Enter Night_ A Biography of Metallica - Mick Wall [116]
Afterwards, back at the Scandinavia Hotel, I sat with Lars in the bar talking, drinking Elephant beer as we taped an interview. At one point I asked why so many of their more towering numbers seemed to change course so often, going from hoodlum-fast to zombie-slow, often just as things were really starting to get going. He asked for an example and I pointed to one of the songs they had just played me: ‘Master of Puppets’. ‘What a riff!’ I told him. ‘Sabbath would have killed for that in their heyday. Then, just as things really started to take off, this big downward curve; like taking the record off and putting something else on.’ Why did they have to do that? He looked at me, stunned. ‘I don’t know that I’ve ever thought about that,’ he frowned. ‘It may be that we try hard to stay as unpredictable as possible.’ He sat there chewing it over. I hadn’t meant to confuse him, it just seemed…well, an obvious question. ‘We don’t like the idea of playing it safe at all,’ he eventually decided. ‘We always like to try and do things that work out a bit different from what even we imagined them to be.’ He concluded, ‘I think the key to any success we might have as a band lies in the fact that we follow our own instincts, and not what we think people want to hear.’
Five years later, once it no longer mattered, he was able to be more honest with me, and would ruminate on how ‘in the past we’d do a rough version of a song and I’d go home and time it and go, “It’s only seven and a half minutes!” I’d think, “Fuck, we’ve got to put another couple of riffs in there.”’ In 1985, however, right there as they were finishing up what was to become one of the most important albums of their career, he immediately went on the defensive at any suggestion that the songs might be overlong or unnecessarily convoluted: ‘There have been times when we’ve been working on a new number that has started life as maybe a four- or five-minute piece. But we’ve ended up extending it just because our ideas haven’t ended there.’ He added tetchily, ‘If we can make the number a bit longer, a bit more interesting, and still make it work, then why not?’
When I teased him and asked if they had ever tried – just once – to write a commercial hit song, he relaxed again and admitted, ‘One time and one time only,’ citing ‘Escape’, in so many words, their Thin Lizzy-esque romp from Ride. The fact that neither Music for Nations nor Elektra had eventually chosen it as a single – the former preferring the more à la mode ‘Creeping Death’, the latter not bothering to release a single at all – only reinforced their conviction, he said, that they should never ‘depend on adapting to whatever mode popular music is in at any given moment. We’re into sticking to what we wanna do, sticking to all the things we, as a band, believe in. And if we can stick to what we are, sooner or later people will have to change their ideas about us and not the other way around.’
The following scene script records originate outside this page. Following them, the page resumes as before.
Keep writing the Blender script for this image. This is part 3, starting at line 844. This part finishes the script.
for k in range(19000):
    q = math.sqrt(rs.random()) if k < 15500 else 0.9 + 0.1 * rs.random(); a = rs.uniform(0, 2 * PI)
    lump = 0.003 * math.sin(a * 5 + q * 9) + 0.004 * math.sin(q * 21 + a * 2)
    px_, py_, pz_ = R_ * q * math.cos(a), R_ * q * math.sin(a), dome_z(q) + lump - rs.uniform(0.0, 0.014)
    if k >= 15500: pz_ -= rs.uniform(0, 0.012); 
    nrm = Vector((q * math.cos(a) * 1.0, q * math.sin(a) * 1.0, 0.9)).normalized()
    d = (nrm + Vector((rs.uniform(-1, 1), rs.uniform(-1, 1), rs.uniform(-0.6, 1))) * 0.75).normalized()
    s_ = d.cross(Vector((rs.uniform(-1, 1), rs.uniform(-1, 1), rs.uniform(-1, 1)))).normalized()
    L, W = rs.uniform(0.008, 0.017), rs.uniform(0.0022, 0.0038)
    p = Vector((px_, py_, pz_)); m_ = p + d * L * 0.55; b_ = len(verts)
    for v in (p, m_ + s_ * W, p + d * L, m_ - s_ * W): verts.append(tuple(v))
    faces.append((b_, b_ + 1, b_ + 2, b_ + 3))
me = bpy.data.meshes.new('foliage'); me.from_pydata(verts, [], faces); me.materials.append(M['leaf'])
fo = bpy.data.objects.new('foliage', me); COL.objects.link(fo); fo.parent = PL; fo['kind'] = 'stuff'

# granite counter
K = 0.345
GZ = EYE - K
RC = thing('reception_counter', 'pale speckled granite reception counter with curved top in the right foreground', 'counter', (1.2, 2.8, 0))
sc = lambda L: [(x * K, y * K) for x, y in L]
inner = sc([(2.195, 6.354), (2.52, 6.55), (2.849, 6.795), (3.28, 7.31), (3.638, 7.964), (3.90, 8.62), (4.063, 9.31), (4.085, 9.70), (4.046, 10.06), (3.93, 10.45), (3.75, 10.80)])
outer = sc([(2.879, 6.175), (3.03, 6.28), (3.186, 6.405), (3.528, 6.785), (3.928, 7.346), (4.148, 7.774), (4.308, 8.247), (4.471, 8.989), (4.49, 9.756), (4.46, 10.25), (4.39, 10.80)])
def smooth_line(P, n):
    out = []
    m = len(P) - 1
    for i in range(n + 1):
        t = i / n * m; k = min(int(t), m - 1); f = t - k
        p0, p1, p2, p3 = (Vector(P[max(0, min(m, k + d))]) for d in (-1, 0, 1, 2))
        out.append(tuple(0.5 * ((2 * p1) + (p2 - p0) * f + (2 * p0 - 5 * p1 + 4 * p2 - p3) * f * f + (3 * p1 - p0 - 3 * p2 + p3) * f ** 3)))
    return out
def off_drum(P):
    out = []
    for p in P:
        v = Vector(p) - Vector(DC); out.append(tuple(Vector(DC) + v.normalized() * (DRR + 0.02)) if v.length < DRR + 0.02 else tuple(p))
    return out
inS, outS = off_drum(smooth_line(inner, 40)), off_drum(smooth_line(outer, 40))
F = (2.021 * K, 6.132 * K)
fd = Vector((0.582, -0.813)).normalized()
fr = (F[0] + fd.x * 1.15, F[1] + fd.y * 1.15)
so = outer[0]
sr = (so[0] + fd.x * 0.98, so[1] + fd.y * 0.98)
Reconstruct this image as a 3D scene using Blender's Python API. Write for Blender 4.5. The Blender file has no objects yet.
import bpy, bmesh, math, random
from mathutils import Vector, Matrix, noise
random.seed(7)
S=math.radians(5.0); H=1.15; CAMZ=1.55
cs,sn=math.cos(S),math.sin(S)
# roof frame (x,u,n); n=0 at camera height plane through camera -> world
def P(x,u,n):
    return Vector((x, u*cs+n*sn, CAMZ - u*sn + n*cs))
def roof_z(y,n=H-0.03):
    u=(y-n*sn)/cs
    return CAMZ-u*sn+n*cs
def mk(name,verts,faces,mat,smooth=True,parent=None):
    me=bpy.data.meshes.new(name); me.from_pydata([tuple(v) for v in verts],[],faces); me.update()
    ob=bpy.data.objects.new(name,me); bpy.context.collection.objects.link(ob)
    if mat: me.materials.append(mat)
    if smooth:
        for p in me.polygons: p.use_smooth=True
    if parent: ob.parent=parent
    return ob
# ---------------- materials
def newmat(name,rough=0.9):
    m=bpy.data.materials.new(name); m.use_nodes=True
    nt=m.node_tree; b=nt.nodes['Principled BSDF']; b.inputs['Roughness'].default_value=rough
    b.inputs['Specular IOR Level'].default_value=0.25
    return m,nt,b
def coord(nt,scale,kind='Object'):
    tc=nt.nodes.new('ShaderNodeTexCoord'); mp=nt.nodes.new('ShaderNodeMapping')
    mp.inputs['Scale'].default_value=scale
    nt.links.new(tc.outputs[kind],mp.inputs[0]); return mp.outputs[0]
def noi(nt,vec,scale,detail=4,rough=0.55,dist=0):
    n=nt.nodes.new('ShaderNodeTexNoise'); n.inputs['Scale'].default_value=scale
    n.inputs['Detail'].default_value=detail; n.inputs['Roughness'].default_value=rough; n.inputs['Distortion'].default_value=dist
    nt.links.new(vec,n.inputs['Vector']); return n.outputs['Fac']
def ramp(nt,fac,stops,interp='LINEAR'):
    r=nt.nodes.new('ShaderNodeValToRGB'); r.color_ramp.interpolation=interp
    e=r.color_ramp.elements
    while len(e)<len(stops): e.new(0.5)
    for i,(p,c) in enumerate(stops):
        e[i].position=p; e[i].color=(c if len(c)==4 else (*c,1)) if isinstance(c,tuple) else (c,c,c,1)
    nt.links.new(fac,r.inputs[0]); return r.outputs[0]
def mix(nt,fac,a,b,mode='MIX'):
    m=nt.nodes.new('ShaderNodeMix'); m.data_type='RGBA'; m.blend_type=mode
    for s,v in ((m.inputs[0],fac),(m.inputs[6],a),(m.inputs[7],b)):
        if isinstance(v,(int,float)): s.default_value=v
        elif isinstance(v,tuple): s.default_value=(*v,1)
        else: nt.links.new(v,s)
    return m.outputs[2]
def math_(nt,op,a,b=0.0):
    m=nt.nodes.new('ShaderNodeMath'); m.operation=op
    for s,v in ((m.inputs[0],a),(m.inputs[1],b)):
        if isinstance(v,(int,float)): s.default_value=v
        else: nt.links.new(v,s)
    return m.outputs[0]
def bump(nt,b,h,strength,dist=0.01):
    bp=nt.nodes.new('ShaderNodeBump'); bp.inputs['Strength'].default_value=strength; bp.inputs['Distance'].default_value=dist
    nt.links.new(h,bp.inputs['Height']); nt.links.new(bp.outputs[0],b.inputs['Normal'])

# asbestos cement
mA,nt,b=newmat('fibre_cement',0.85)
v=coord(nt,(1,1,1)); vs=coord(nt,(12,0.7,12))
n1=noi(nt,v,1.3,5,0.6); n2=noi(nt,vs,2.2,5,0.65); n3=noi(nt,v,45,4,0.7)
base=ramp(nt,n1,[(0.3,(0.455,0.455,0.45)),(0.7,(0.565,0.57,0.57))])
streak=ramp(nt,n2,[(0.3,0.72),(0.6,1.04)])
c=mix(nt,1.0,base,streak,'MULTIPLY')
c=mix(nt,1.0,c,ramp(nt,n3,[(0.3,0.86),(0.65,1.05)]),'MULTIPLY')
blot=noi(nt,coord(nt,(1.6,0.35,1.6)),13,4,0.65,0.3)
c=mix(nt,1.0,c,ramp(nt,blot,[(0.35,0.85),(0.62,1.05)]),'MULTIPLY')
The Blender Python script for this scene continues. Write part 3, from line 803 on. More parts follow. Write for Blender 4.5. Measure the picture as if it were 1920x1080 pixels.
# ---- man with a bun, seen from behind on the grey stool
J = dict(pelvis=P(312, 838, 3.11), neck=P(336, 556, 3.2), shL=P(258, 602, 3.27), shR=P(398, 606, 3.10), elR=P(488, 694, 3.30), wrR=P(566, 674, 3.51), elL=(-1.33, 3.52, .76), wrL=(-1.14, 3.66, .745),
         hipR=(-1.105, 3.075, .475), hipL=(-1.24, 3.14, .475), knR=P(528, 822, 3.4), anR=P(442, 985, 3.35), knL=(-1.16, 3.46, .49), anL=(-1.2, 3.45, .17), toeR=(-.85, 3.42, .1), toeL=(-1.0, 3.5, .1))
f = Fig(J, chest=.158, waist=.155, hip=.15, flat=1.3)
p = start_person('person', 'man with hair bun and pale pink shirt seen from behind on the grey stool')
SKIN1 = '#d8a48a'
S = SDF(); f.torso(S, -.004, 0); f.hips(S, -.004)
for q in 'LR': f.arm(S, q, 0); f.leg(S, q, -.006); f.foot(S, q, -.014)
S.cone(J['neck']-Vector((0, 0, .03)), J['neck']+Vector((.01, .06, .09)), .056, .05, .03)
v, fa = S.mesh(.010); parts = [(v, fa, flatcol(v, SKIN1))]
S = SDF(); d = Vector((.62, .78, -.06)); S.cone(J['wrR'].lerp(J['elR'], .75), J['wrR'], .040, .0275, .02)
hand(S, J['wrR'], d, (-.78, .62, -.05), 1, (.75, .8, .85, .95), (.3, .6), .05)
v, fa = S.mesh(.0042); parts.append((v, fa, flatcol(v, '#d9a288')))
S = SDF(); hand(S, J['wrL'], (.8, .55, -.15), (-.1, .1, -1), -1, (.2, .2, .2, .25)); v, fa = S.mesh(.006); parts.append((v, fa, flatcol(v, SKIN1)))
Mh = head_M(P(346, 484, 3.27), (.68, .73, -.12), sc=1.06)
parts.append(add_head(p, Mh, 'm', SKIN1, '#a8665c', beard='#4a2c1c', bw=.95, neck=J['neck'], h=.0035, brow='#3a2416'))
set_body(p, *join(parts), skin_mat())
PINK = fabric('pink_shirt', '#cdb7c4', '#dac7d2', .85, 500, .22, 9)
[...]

I had been asked not to throw the ‘thrash’ word around willy-nilly, but of course I couldn’t resist. What about it? I asked. Caught between the inevitable accusations of sell-out from the hardcore thrash crowd that would surely come their way once their fans had heard the new album, and the blind prejudices of mainstream critics who had never even listened to their music, merely knew the name as synonymous with thrash metal, might they be in danger of pleasing no one but themselves? Lars shrugged, admitted the whole subject irritated him ‘a lot’, insisting they would receive the recognition they needed from the people who mattered most – Metallica fans. Fuck the critics. ‘If you take the extremes on our new album, which to my mind would be “Damage, Inc.